Mourning the Loss of a Child

Mourning Child

The loss of any child is a tragedy, and this pain is always felt worst by the parents of the child who was lost. Many parents find that their mind is filled with an ever-changing rush of feelings and emotions that can be difficult to cope with. While nothing can replace the child who was lost, there are facts parents should know that can give some level of comfort during their time of mourning.

Being Open

It is natural for parents who have lost their child to withdraw emotionally and try to deal with this grief on their own. Sometimes processing these emotions internally can be healthy and may allow the parent to come to a greater understanding of themselves, but parents should work towards sharing this grief with others.

Most children find love from a number of people in their lives, and this means parents are not alone when it comes the sadness of this loss. When parents feel ready they should seek out those close to them for comfort and support. Some parents may even find a small measure of joy in learning how deeply their child was loved by everyone around them.
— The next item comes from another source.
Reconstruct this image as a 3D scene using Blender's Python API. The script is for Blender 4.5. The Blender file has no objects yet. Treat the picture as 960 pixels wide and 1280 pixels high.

Accept Feelings As They Arise

Parents often find themselves overcome with a number of emotions that seemingly arise out of nowhere and at first these can seem like too much to bear. According to Psychology Today, parents who have lost a child are more significantly more likely to suffer from depression and function on a lower level physically than parents who haven’t lost a child. Trying to combat or bury these feelings of depression is common, but this often does little to ease the parent’s suffering. Acceptance of these feelings and emotions is key, as the tragedy of losing a child is an event that can only be understood by those who have gone through it.

The Planning Process

One of the most difficult tasks for parents to undertake is the planning process of their child’s funeral. When going through this, parents should know that:

  • Taking Time Is Okay – No one expects parents to make every decision about their child’s funeral in a single day. Parents should take as much time as is needed to make these arrangements and care for themselves emotionally during this process.
  • It’s Okay to Ask for Help – There are times when making these arrangements is simply too difficult for the parent to bear, and it is during these times that parents should lean on those close to them for support or allow them to take over the planning process.
  • Assistance with Costs Is Available – Parents who find the costs of a funeral too expensive should know that there is help. Charitable organizations, state programs and the recovery of legal damages are all sources that can help offset costs and allow parents to focus on the more important parts of this process.